Book Review: E. Aster Bunny by William Joyce

#39 – “E. Aster Bunnymund & the Warrior Eggs at the Earth’s Core!” by William Joyce

E Aster Bunnymund by William Joyce

 

Genre: Fantasy/Children’s

Page Numbers: 251 pages

Dates Read: 9/15/13

Plot in three lines or less: Pitch, the Nightmare King, wasn’t defeated. They knew he would seek revenge. This time though, North, Ombric, Katherine and Nightlight need the help of E. Aster Bunnymund, the last of the Pooka Brotherhood. Only together will they be able to rescue the children and get one step closer to defeating Pitch once and for all.

New read or re-read? This was a new read for me.

Would you read it again? Would you recommend it to others? I would recommend reading it out loud to younger children. If you are interested in a deep plot with significant twists and turns, this isn’t going to be for you. I personally won’t read it again unless I’m reading it out loud to nieces/nephews/children. Oddly enough, despite this, I would still like to add it to my shelves.

Was it easy to read? Yes, it was very easy to read.

Can you relate to anything within the story? I loved how much emphasis was put on the friendships between the characters as they tried to defeat Pitch. It would be a very good lesson for younger children.

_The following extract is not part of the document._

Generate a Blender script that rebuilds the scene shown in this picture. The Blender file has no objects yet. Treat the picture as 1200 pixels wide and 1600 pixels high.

Favorite Character(s): Nightlight, who is a fairy-sort of creature. He only has one line in the entire book, but it is an important line, one the characters could not have survived without him uttering.

Favorite Line(s): “A friend who understands everything without being told is the rarest and best kind of friend.

“Nightlight had always known that taking the sorrows of those you love makes you stronger in the end.

Is there anything about it that you did not like? If there’s anything I didn’t like, it is that I am used to more in-depth types of writing. This is a book geared towards children ages 7-9, and thus I can’t expect the styles that I’m used to. This doesn’t mean I think the book was bad; far from it, it is just one that I would personally not choose to read again, unless I am reading it with my children.

Is there anything else you would like to add? This was one of the two library books I found that was not a Diana Wynne Jones book.